Given instruction: Drop the pictures, then extract the listing word for word.

------ Data block

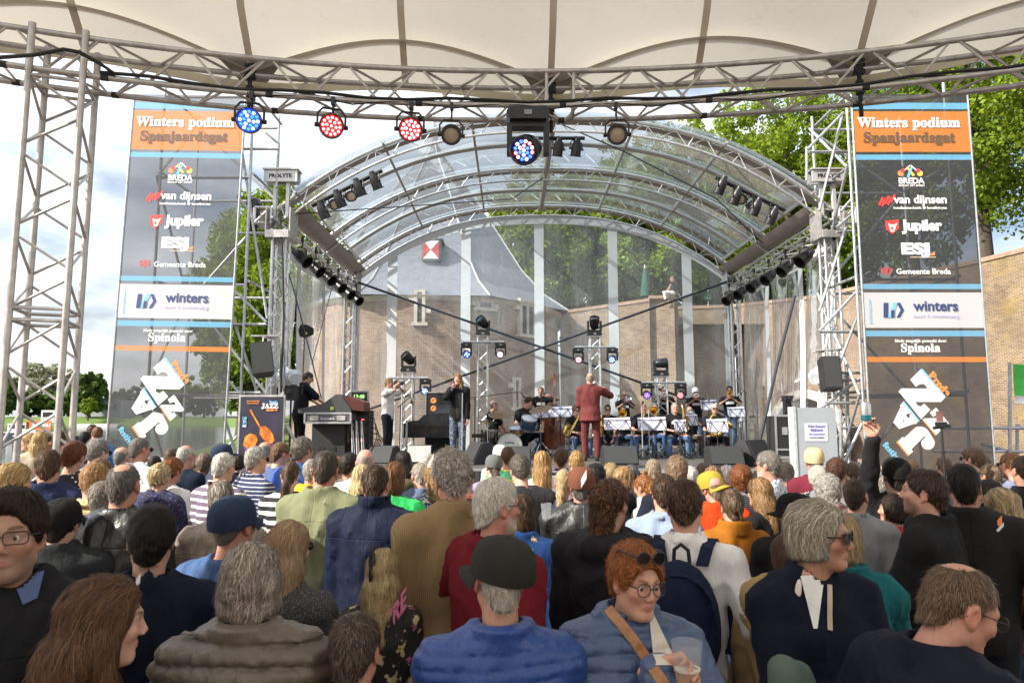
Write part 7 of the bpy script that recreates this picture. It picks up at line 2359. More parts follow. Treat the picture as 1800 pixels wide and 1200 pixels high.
def aimM(c, d):
 """Frame at c whose local +Z looks along d."""
 z = Vector(d).normalized(); x = Vector((0, 0, 1)).cross(z)
 if x.length < 1e-3: x = Vector((1, 0, 0))
 x.normalize(); y = z.cross(x)
 return Matrix(((x.x, y.x, z.x, c[0]), (x.y, y.y, z.y, c[1]), (x.z, y.z, z.z, c[2]), (0, 0, 0, 1)))


def par_lamp(label, hang, drop, aim, s=1.0, kind='par', led=None, group=None, base_led=None):
 """A lamp hung from a clamp: clamp, yoke, housing, lens. hang: point on the tube; drop: centre of the housing below it."""
 hang = Vector(hang); c = hang + Vector(drop)
 root = thing('led_spotlight' if led else ('fresnel_spotlight' if kind == 'fresnel' else 'par_lamp'), label, 'stage light', hang, 0, group)
 A = aimM(c, aim)
 b = MB(); b.box(hang + Vector((0, 0, -.01)), (.035 * s, .07 * s, .075 * s)); b.tube([hang, hang + Vector((0, 0, -.12 * s))], .012 * s, 6); b.build('clamp', BLACK, root, hang)
 ax = A.to_3x3() @ Vector((1, 0, 0)); R_ = .105 * s
 y = MB(); up = Vector((0, 0, .15 * s)); top = c + Vector((0, 0, .17 * s))
 y.tube([c + ax * (R_ + .02 * s), c + ax * (R_ + .02 * s) + up * .75, c + ax * R_ * .75 + up * 1.12, c - ax * R_ * .75 + up * 1.12, c - ax * (R_ + .02 * s) + up * .75, c - ax * (R_ + .02 * s)], .011 * s, 6)
 y.tube([hang + Vector((0, 0, -.1 * s)), c + up * 1.12], .011 * s, 6)
 for q in (1, -1): y.tube([c + ax * q * (R_ + .005 * s), c + ax * q * (R_ + .045 * s)], .022 * s, 8)
 y.build('yoke', BODYM, root, hang)
 h = MB()
 if led:
  h.lathe([(.0001, -.19 * s), (.06 * s, -.185 * s), (.085 * s, -.15 * s), (.10 * s, -.10 * s), (.094 * s, -.09 * s), (.104 * s, -.08 * s), (.098 * s, -.07 * s), (.108 * s, -.06 * s), (.102 * s, -.045 * s), (.112 * s, -.03 * s), (.112 * s, .06 * s), (.104 * s, .06 * s), (.10 * s, .02 * s), (.0001, .02 * s)], 22, A)
 elif kind == 'fresnel':
  h.lathe([(.0001, -.17 * s), (.075 * s, -.165 * s), (.09 * s, -.13 * s), (.09 * s, .02 * s), (.112 * s, .025 * s), (.112 * s, .05 * s), (.085 * s, .05 * s), (.082 * s, .02 * s), (.0001, .02 * s)], 20, A)
 else:
  h.lathe([(.0001, -.22 * s), (.05 * s, -.215 * s), (.06 * s, -.16 * s), (.085 * s, -.11 * s), (.10 * s, -.02 * s), (.10 * s, .13 * s), (.118 * s, .13 * s), (.118 * s, .145 * s), (.097 * s, .145 * s), (.092 * s, -.01 * s), (.0001, -.02 * s)], 18, A)
 h.build('housing', BODYM, root, hang)
 l = MB()
 if led:
  l.lathe([(.0001, .024 * s), (.098 * s, .024 * s)], 20, A)
  ln = l.build('lens_plate', GLOW[led[0].name], root, hang)
  k = 0
  for rr, n_ in ((0, 1), (.042, 6), (.076, 12)):
   for i in range(n_):
    a = 2 * pi * i / n_ + rr * 20
    cb = MB(); cb.lathe([(.0145 * s, .026 * s), (.012 * s, .033 * s), (.0001, .036 * s)], 8, A @ Matrix.Translation((rr * s * cos(a), rr * s * sin(a), 0)))
    m_ = led[k % len(led)]; k += 1
    cb.build('led', m_, ln, hang)
 else:
  l.lathe([(.0001, .03 * s), (.05 * s, .028 * s), (.084 * s, .022 * s)] if kind == 'fresnel' else [(.0001, .012 * s), (.06 * s, .006 * s), (.092 * s, -.005 * s)], 18, A); l.build('lens', led or (base_led or LENS), root, hang)
 return root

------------

Result:
Write part 7 of the bpy script that recreates this picture. It picks up at line 2359. More parts follow. Treat the picture as 1800 pixels wide and 1200 pixels high.
def aimM(c, d):
 """Frame at c whose local +Z looks along d."""
 z = Vector(d).normalized(); x = Vector((0, 0, 1)).cross(z)
 if x.length < 1e-3: x = Vector((1, 0, 0))
 x.normalize(); y = z.cross(x)
 return Matrix(((x.x, y.x, z.x, c[0]), (x.y, y.y, z.y, c[1]), (x.z, y.z, z.z, c[2]), (0, 0, 0, 1)))


def par_lamp(label, hang, drop, aim, s=1.0, kind='par', led=None, group=None, base_led=None):
 """A lamp hung from a clamp: clamp, yoke, housing, lens. hang: point on the tube; drop: centre of the housing below it."""
 hang = Vector(hang); c = hang + Vector(drop)
 root = thing('led_spotlight' if led else ('fresnel_spotlight' if kind == 'fresnel' else 'par_lamp'), label, 'stage light', hang, 0, group)
 A = aimM(c, aim)
 b = MB(); b.box(hang + Vector((0, 0, -.01)), (.035 * s, .07 * s, .075 * s)); b.tube([hang, hang + Vector((0, 0, -.12 * s))], .012 * s, 6); b.build('clamp', BLACK, root, hang)
 ax = A.to_3x3() @ Vector((1, 0, 0)); R_ = .105 * s
 y = MB(); up = Vector((0, 0, .15 * s)); top = c + Vector((0, 0, .17 * s))
 y.tube([c + ax * (R_ + .02 * s), c + ax * (R_ + .02 * s) + up * .75, c + ax * R_ * .75 + up * 1.12, c - ax * R_ * .75 + up * 1.12, c - ax * (R_ + .02 * s) + up * .75, c - ax * (R_ + .02 * s)], .011 * s, 6)
 y.tube([hang + Vector((0, 0, -.1 * s)), c + up * 1.12], .011 * s, 6)
 for q in (1, -1): y.tube([c + ax * q * (R_ + .005 * s), c + ax * q * (R_ + .045 * s)], .022 * s, 8)
 y.build('yoke', BODYM, root, hang)
 h = MB()
 if led:
  h.lathe([(.0001, -.19 * s), (.06 * s, -.185 * s), (.085 * s, -.15 * s), (.10 * s, -.10 * s), (.094 * s, -.09 * s), (.104 * s, -.08 * s), (.098 * s, -.07 * s), (.108 * s, -.06 * s), (.102 * s, -.045 * s), (.112 * s, -.03 * s), (.112 * s, .06 * s), (.104 * s, .06 * s), (.10 * s, .02 * s), (.0001, .02 * s)], 22, A)
 elif kind == 'fresnel':
  h.lathe([(.0001, -.17 * s), (.075 * s, -.165 * s), (.09 * s, -.13 * s), (.09 * s, .02 * s), (.112 * s, .025 * s), (.112 * s, .05 * s), (.085 * s, .05 * s), (.082 * s, .02 * s), (.0001, .02 * s)], 20, A)
 else:
  h.lathe([(.0001, -.22 * s), (.05 * s, -.215 * s), (.06 * s, -.16 * s), (.085 * s, -.11 * s), (.10 * s, -.02 * s), (.10 * s, .13 * s), (.118 * s, .13 * s), (.118 * s, .145 * s), (.097 * s, .145 * s), (.092 * s, -.01 * s), (.0001, -.02 * s)], 18, A)
 h.build('housing', BODYM, root, hang)
 l = MB()
 if led:
  l.lathe([(.0001, .024 * s), (.098 * s, .024 * s)], 20, A)
  ln = l.build('lens_plate', GLOW[led[0].name], root, hang)
  k = 0
  for rr, n_ in ((0, 1), (.042, 6), (.076, 12)):
   for i in range(n_):
    a = 2 * pi * i / n_ + rr * 20
    cb = MB(); cb.lathe([(.0145 * s, .026 * s), (.012 * s, .033 * s), (.0001, .036 * s)], 8, A @ Matrix.Translation((rr * s * cos(a), rr * s * sin(a), 0)))
    m_ = led[k % len(led)]; k += 1
    cb.build('led', m_, ln, hang)
 else:
  l.lathe([(.0001, .03 * s), (.05 * s, .028 * s), (.084 * s, .022 * s)] if kind == 'fresnel' else [(.0001, .012 * s), (.06 * s, .006 * s), (.092 * s, -.005 * s)], 18, A); l.build('lens', led or (base_led or LENS), root, hang)
 return root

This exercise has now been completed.